Phil: Thanks for your good wishes. Yes, I still play - not too frequently but at least once a month for my little (mainly retired) piano teacher group ithat meets in people's homes. Glad you re-visited Clifton. We know the Clifton House - stayed there once while visiting Karl and Susan in their house on Howell Ave. And when I was growing up it was thte Marjorie P. Lees Home (for Seniors) - now located in Hyde Park. I even played the piano for them once - as a Red Cross service project (wearing my official Red Cross uniform!) Also, about 15 years ago, I saw someone working outside 394 Terrace, so Karl and I introduced ourselves as former residents and asked if we could go through thte house. The nice man showed us around, and they had done a lot of nice updates to it, and restored parts that had suffered abuse while it was used as student rental housing at one time. Lots of memories there! Re Clifton School - I had Mrs. Phelps for 3rd grade. I don't remember playing for Miss Lane's class, but I did once bring some puppets and performed a play I had written for them. However, my script was censored: When i had one character say "Shut up!" to another one, she made me change it to "Hush up." So I learned to watch my language!

 

 


12/24/24 01:15 PM #6744    

 

Margery Erhardt (Schrader)

Becky, I also have fond memories of getting together in your living room for junior guild (?) events. Such fun and memorable times with your dear mother!!! And I have and love your book about her!!!!!

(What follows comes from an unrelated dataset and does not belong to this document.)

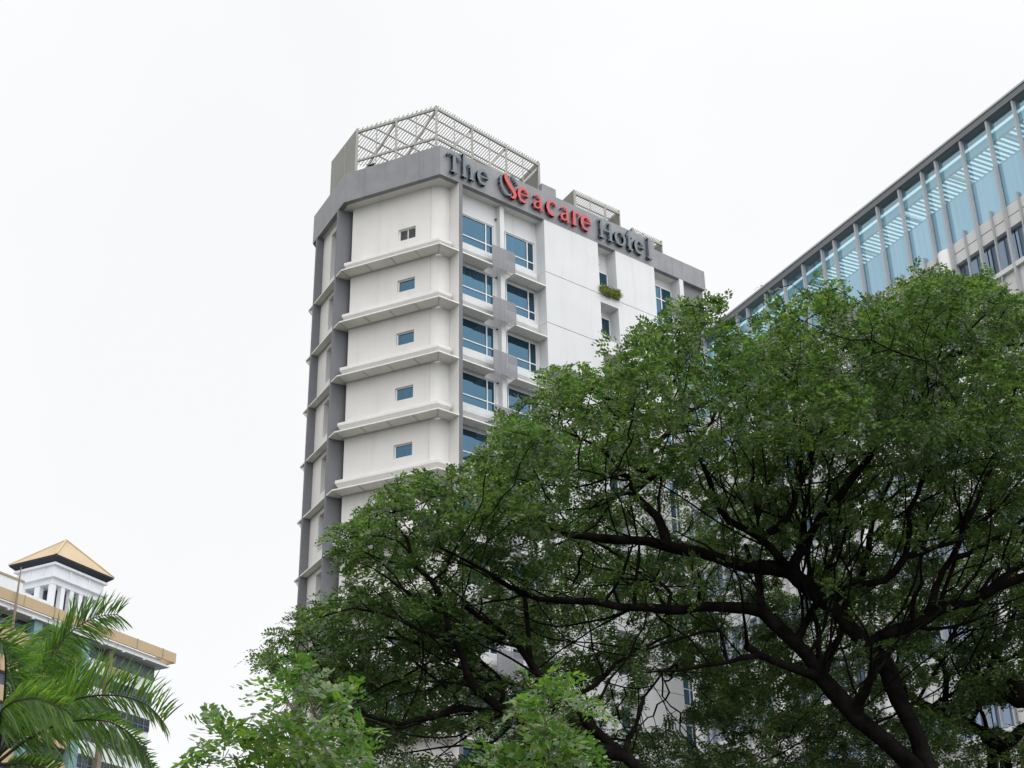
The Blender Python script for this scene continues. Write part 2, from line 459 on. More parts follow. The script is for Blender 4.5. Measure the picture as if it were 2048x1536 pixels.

12/24/24 03:48 PM #6745    

 

Jeff Daum

Thanks Becky.  It was a fun set up, though as I got older my focus was to see how fast I could run the engines (without hauling cars) around the tracks before they flew off. laugh I only did this with engines already in need of repair while keeping the rest of the Lionel engines and cars in good condition.

Unfortunately when I left for Miami U (Oxford), my parents moved back to New York and gave my trains to my sister (WHHS class of 1960) who then gave them away without telling me.

Our sons were only breifly interested in trains and then it was "Z" and "N" gauge rather than Lionel.


12/25/24 10:18 AM #6746    

 

Ann Shepard (Rueve)

Season's greetings everyone!


12/25/24 01:56 PM #6747    

 

Becky Payne (Shockley)

Margery: Thanks for remembering those Junior Keyboard Club meetings (where they also served supper before the performance - I'm sure that was a bg attraction for many of us!) And I'm so glad you've enjoyed my mom's memoirs!She was pretty amazing!

Jeff: Thanks for the update on your model trains. (I remember that Karl also had some HO guage trains, which I think ran on smaller tracks, but I don't remember the details. But if you're ever in the Twin Cities, you can visit this place: Twin City Model Railroad Museum

https://www.google.com/search?q=model+train+museum+st+paul&oq=model+train+museum&gs_lcrp=EgZjaHJvbWUqDQgCEAAYkgMYgAQYigUyCggAEAAY4wIYgAQyEAgBEC4YrwEYxwEYgAQYjgUyDQgCEAAYkgMYgAQYigUyBwgDEAAYgAQyCggEEAAYyQMYgAQyDQgFEC4YrwEYxwEYgAQyBwgGEAAYgAQyBwgHEAAYgAQyBwgIEAAYgAQyBwgJEAAYgATSAQg2Mjg1ajBqN6gCALACAA&sourceid=chrome&ie=UTF-8

You can even hop on an old train  enegine and take a slow 5-minute ride along a short stretch of the old railroad. That's fun!